I Would Be Your Slave (Heathen, 2002)
There aren’t all that many outright love songs in David Bowie’s body of work – but here’s one, and what a humble, vulnerable and heartfelt love song it is. There’s a delicacy and tenderness to I Would Be Your Slave that’s strongly at odds with the power-packed muscularity of his output from the previous few years – which means your system needs to exhibit deftness, manoeuvrability and a lightness of touch to allow the exposed and unguarded nature of the recording full expression.
Midrange resolution in particular gets a thorough examination here, and the gentle dynamic variations in tone and texture need identifying if the song’s not going to sound rather one-note and expressionless. This is a late(r)-period gem, and deserves to be heard as such.
★ (Blackstar, 2016)
He knew he was dying, of course, and with hindsight it’s obvious he intended to go out with his boots on. ★ is a restless, rich and thoroughly strange recording, ambiguous in a very deliberate way – nothing Bowie had recorded in the 21st century had prepared anyone for just how determinedly peculiar this song (and the album from which it’s taken) is.

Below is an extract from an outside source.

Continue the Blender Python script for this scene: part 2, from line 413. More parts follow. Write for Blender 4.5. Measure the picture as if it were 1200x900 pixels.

And just as it’s difficult, even now, to get your head around, it will put your set-up through the wringer in every respect. Tonal and textural variation, big dynamic upheavals, flinching electronics and strident jazz-inflected horns, a stage that’s full to bursting and a mix that delights in throwing wrong turns at the listener… there is no such thing as a full-system workout in a single song, of course, but this comes a lot closer than most.